Cincinnati hosted Pitt on Thursday night, and while a 34-10 Panthers loss may seem like the biggest fail of the evening, it’s got stiff competition from a Bearcats trumpet player.
As the video illustrates, this poor guy opened the game a la Paul Blart by spectacularly falling down a flight of steps, losing the mouthpiece of his trumpet, going out onto the field for pre-game anyway and spending the entire time helplessly fingering along. The look on his face is a great combination of steely perseverance and “oh god I’m about to crap my pants with embarrassment”. I appreciate his stick-to-itiveness, but damn, one trumpet isn’t a big deal, when you careen down some stadium stairs and faceplant on the turf it may be a sign for you to log-roll away in shamed silence and let the rest of the band handle it.
Regardless, we salute you, brave Cincinnati trumpet player. The next time I’m going through the motions hoping nobody notices, I’ll think of you.
[via Kegs N' Eggs]


“spending the entire time helplessly fingering along.”
Been there done that, however not with a trumpet.
Bravo
Brave UC trumpet player: “Oh yeah, well your mom faked it LAST NIGHT! BAM!”
To everyone who is having a good laugh, that is EXACTLY what you are supposed to do. If you fall, get your ass back up and get back in formation. If you mess up, don’t react to it, just pretend that you were supposed to do that. If your instrument breaks, you go through the motions and keep on marching.

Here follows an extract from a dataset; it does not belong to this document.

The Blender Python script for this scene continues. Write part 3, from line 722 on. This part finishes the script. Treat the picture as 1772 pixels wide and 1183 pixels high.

Our marching band had a quad-player lose one of his sticks and he kept playing even though he was only playing half his notes. We had a gust of wind blow off our hats and a tuba player marched the last seven minutes with someone’s hat on his foot. After I graduated, I witnessed a severe thunderstorm, lightning and a funnel cloud form over the band, and they didn’t even blink.
The Show Must Go On!
nerd
Yeah, I said it. I’m controversial.
I would have s*** in my pants and gone fetal. This guy gets big props.